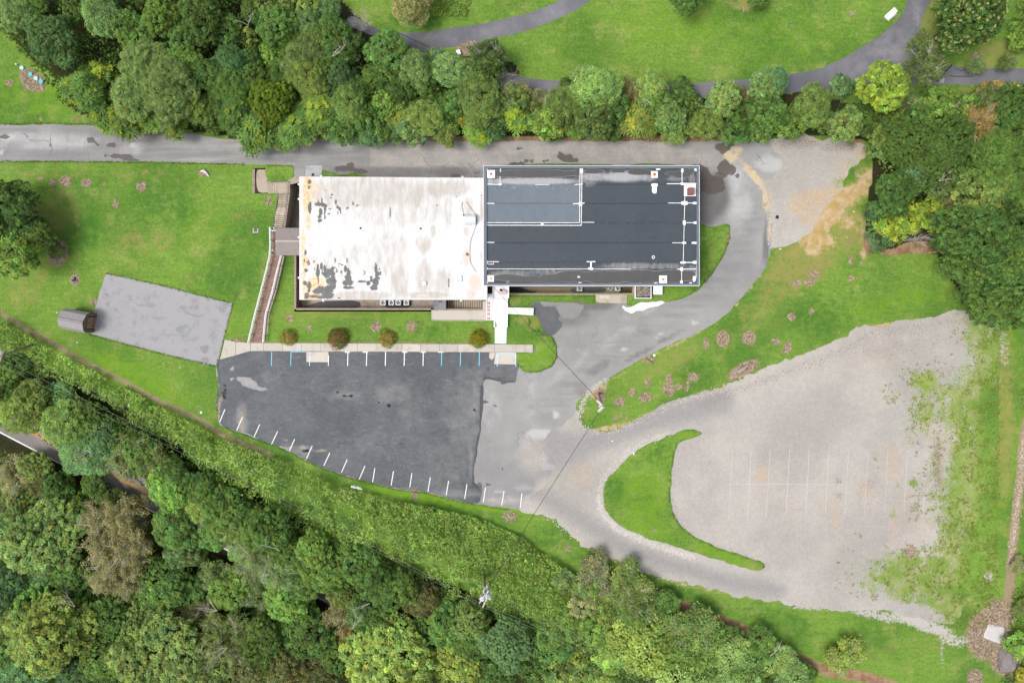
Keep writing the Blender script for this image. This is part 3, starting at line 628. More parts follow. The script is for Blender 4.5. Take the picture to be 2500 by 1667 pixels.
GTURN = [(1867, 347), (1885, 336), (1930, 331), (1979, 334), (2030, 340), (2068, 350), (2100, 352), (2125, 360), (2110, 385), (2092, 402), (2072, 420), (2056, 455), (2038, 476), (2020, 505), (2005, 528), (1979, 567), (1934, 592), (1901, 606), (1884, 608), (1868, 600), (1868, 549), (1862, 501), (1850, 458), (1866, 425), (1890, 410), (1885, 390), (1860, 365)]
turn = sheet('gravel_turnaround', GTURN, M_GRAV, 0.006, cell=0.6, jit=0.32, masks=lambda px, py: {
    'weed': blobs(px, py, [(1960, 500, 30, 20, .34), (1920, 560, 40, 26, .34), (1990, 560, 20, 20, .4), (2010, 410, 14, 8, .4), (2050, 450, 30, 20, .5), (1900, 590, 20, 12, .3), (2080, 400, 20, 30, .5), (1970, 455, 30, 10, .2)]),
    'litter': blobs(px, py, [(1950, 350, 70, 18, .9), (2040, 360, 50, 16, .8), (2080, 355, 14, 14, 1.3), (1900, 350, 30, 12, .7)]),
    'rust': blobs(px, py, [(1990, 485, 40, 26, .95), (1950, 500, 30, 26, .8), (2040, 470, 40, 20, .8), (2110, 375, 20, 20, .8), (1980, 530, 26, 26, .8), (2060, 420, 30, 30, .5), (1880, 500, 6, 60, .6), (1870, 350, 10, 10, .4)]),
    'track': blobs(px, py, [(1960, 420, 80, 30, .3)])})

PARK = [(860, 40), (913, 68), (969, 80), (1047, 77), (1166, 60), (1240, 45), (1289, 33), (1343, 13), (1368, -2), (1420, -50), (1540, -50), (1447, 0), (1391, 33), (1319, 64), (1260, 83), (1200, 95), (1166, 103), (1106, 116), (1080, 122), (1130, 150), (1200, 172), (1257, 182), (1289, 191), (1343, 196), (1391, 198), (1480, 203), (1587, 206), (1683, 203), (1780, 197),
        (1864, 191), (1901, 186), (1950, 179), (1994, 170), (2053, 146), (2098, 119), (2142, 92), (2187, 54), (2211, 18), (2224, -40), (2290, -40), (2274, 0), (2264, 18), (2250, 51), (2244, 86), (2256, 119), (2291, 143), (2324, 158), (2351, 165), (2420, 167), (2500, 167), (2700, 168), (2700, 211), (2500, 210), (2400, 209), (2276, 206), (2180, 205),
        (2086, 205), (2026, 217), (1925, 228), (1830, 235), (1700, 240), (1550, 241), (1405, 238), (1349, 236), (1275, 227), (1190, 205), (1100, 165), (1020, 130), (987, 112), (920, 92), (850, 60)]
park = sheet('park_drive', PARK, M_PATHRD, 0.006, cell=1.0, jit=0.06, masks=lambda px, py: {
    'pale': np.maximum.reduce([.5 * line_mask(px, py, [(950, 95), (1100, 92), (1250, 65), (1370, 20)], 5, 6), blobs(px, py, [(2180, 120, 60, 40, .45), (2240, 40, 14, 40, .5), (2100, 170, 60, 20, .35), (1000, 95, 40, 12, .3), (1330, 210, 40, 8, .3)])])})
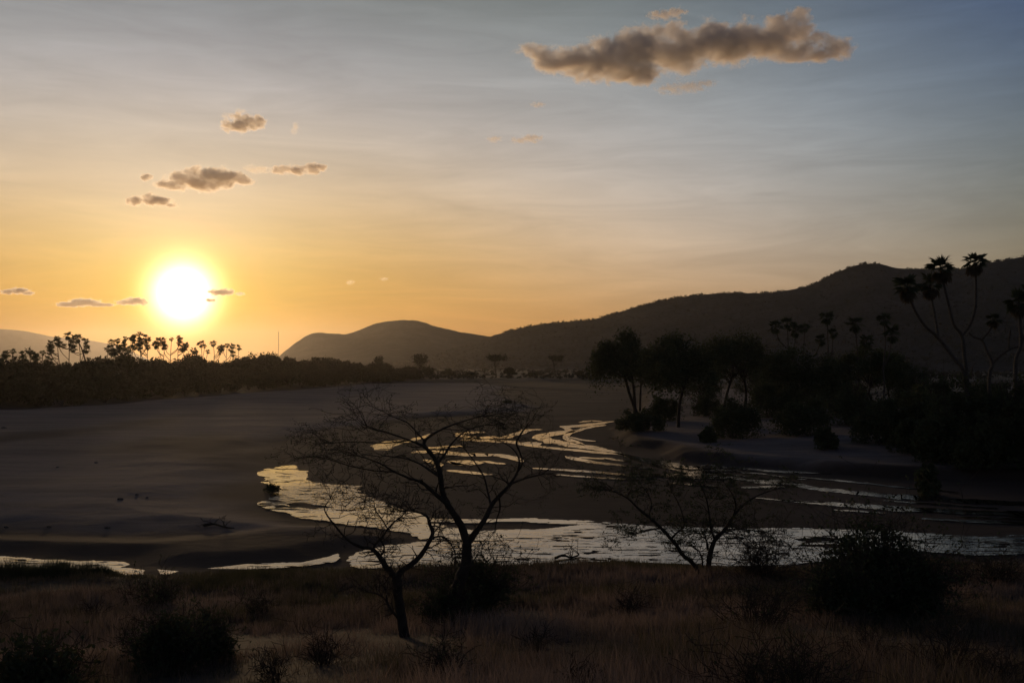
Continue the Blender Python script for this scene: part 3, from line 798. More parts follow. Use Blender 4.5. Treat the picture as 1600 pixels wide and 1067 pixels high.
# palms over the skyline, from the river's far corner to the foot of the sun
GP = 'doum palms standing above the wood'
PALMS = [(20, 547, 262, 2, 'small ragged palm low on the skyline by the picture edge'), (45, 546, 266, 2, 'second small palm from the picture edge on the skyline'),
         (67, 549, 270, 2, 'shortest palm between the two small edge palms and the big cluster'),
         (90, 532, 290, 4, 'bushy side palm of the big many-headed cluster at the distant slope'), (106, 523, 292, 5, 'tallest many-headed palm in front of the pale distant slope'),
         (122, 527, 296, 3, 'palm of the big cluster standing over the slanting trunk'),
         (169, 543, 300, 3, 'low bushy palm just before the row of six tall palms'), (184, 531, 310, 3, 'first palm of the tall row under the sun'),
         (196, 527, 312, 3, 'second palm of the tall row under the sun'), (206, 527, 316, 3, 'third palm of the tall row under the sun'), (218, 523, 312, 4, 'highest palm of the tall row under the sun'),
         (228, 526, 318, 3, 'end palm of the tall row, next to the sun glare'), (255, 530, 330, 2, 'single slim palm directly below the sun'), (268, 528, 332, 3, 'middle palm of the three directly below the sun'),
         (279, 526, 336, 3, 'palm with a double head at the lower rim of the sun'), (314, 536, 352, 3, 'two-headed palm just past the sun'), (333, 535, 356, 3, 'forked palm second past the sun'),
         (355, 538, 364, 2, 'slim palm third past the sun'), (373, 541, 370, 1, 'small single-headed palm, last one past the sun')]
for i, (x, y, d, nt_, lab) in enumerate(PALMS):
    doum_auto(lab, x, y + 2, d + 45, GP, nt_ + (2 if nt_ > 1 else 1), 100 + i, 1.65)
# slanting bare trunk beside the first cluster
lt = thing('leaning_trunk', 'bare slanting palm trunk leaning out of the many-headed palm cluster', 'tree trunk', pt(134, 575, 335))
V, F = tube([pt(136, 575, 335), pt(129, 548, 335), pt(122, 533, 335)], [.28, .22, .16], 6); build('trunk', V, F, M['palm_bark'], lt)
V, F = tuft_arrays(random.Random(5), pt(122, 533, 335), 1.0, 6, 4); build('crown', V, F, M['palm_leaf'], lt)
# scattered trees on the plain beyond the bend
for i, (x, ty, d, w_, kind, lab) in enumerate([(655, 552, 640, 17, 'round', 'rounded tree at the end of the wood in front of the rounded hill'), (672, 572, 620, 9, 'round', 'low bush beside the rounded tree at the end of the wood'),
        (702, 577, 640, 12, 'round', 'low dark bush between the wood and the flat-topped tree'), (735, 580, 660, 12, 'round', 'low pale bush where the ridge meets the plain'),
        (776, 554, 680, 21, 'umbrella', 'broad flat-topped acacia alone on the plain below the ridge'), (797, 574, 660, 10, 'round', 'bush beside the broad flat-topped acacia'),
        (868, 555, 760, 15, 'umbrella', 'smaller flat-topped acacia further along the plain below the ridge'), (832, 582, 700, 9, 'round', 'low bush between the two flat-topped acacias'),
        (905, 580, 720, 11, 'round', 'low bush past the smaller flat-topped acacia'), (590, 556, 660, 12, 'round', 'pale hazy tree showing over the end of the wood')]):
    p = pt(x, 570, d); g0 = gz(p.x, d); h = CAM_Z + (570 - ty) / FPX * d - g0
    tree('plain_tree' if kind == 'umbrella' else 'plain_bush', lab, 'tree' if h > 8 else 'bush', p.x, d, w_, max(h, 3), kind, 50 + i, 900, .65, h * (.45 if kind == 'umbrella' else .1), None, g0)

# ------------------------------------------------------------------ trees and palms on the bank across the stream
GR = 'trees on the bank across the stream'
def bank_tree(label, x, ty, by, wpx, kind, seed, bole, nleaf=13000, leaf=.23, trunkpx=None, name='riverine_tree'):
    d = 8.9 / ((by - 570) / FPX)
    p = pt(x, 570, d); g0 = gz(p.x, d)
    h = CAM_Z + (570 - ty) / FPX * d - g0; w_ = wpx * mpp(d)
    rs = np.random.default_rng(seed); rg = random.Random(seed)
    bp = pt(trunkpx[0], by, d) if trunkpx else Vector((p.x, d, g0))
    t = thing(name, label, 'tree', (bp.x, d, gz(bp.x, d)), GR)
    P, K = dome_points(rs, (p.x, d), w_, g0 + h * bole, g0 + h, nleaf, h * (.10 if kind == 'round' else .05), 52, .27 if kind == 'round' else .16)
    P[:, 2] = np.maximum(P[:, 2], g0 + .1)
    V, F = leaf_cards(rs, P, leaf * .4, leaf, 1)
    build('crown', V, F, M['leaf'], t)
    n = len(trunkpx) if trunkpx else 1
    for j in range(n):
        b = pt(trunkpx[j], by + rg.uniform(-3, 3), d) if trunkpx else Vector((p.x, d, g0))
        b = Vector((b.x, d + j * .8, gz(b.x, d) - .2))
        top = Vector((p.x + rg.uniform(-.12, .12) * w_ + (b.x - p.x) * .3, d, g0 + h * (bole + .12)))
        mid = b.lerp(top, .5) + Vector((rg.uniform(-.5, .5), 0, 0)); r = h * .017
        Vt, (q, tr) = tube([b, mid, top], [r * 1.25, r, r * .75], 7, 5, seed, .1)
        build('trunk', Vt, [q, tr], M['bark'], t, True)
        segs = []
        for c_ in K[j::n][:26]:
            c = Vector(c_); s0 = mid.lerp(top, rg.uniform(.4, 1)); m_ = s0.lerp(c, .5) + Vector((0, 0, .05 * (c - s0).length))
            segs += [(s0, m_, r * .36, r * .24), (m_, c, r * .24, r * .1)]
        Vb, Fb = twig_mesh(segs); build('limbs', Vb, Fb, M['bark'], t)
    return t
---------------
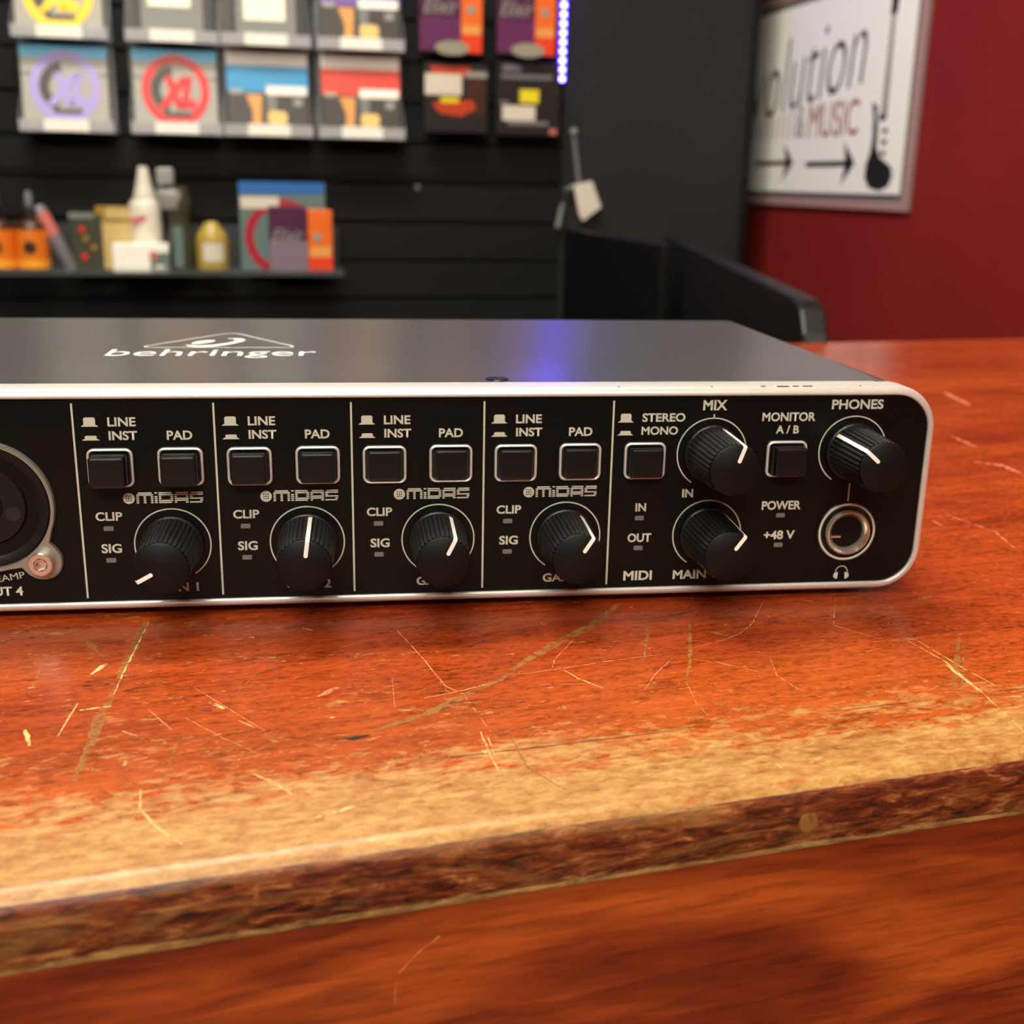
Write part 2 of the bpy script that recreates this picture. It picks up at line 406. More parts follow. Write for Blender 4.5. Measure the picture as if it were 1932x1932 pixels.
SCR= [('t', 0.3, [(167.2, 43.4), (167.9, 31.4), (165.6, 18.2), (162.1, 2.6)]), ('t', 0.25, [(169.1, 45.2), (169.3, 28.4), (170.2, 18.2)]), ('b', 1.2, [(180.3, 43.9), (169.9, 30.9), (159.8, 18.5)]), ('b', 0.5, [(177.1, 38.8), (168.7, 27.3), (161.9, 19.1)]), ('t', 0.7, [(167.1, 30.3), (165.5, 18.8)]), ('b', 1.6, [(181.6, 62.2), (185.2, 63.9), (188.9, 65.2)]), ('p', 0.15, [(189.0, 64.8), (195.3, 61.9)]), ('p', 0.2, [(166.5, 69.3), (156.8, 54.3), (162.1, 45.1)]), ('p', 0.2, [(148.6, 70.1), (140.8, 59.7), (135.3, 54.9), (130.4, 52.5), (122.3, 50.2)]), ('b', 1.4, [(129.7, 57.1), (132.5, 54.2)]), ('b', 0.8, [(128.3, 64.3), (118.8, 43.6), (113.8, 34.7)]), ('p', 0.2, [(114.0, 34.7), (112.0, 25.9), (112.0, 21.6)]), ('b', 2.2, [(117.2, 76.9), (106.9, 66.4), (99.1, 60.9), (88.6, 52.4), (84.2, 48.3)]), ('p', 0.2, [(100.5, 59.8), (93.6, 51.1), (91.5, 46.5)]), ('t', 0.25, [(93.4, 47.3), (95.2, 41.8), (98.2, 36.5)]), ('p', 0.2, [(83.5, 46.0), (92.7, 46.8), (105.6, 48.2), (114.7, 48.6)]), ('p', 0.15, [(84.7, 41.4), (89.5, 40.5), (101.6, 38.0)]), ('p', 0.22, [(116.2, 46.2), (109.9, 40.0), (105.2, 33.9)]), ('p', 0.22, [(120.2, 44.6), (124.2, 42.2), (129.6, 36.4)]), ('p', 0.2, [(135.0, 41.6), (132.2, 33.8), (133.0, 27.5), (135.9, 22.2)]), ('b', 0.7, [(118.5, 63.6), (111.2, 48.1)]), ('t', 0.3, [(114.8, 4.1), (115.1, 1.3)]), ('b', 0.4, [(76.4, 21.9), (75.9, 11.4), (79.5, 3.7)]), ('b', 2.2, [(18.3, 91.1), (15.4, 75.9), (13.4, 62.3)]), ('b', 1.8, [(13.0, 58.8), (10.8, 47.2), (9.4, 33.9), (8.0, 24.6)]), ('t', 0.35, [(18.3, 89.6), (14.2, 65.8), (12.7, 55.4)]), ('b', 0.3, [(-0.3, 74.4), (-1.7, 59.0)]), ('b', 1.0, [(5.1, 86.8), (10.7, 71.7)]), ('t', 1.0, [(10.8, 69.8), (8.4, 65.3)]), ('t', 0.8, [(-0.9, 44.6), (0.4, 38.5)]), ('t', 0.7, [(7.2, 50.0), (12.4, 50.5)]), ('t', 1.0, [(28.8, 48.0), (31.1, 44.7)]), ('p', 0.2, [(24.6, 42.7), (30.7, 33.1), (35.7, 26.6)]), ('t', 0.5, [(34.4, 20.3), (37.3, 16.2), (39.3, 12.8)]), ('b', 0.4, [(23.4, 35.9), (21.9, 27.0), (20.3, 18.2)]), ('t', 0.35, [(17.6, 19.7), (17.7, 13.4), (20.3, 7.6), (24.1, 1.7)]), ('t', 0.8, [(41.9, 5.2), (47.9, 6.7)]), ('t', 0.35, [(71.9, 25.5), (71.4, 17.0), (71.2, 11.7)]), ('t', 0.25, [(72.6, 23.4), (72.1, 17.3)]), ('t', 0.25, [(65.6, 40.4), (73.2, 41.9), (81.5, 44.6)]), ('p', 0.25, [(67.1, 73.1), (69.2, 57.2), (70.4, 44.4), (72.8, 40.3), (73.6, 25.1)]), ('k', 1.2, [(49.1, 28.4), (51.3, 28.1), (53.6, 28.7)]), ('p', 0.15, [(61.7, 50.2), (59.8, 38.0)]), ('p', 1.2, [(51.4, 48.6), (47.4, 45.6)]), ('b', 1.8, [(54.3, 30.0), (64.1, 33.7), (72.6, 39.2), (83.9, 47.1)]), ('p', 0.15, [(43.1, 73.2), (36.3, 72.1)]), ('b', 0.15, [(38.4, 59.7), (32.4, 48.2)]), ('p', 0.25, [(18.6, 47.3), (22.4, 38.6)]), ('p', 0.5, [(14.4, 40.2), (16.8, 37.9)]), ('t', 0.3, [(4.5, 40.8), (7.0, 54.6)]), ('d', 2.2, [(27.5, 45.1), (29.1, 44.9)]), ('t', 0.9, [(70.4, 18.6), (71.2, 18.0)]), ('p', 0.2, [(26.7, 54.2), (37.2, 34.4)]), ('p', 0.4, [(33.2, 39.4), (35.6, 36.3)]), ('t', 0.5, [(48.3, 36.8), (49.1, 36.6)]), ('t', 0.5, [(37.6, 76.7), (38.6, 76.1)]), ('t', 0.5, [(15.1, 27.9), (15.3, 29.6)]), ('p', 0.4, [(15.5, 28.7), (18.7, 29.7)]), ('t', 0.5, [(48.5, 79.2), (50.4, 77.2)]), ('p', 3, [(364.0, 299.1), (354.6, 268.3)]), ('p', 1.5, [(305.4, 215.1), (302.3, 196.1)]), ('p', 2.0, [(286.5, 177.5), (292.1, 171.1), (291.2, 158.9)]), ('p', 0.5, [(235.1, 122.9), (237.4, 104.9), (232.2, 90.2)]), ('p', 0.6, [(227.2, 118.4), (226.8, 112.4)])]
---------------
**The problem**
In the listing, find every line with the word "this" and state how many there are, nothing more.

**Answer to the task**
3